Despite this attention, many questions remain unanswered with regard to the conceptual and theoretical similarities between face-to-face bullying and cyberbullying. It is widely accepted that definitions of face-to-face bullying include aspects of repetition, power imbalance, and intention (Olweus, 2013). There are three forms of face-to-face bullying: physical, verbal, and social (Rigby, 1997). Physical bullying is a ‘direct’ form of aggression that involves hitting, punching, kicking, or any other action that can inflict physical pain or harm. The power imbalance between the perpetrator and the target in physical bullying makes it difficult for the target to defend themselves and prevent the actions being repeated (Rigby, 2002).

Key Terms in this Chapter

Digital Footprint: The record of activity that an individual leaves when using technology (often without their knowledge).

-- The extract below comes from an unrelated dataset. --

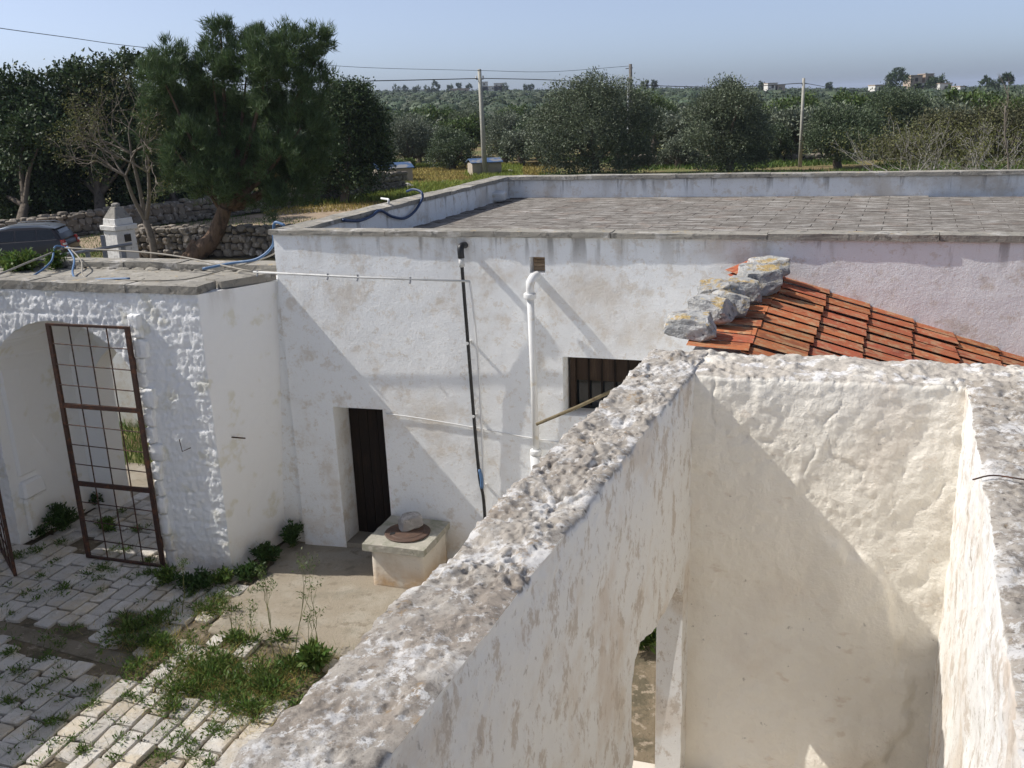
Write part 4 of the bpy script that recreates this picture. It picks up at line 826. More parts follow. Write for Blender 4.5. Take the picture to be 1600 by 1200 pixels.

Fear of Missing Out: The belief that others are having ‘rewarding experiences’ that the individual is not aware of.

Perpetrator: The person who engages in an act of face-to-face bullying or cyberbullying.

Target: The person who an act of face-to-face bullying or cyberbullying is directed towards.

Cyberbullying: An aggressive act or behavior targeted towards an individual via digital technology.

Social Disinhibition: The reduction in awareness of social conventions and normative behaviors.

Face-to-Face Bullying: An aggressive act or behavior targeted towards an individual in the same physical environment.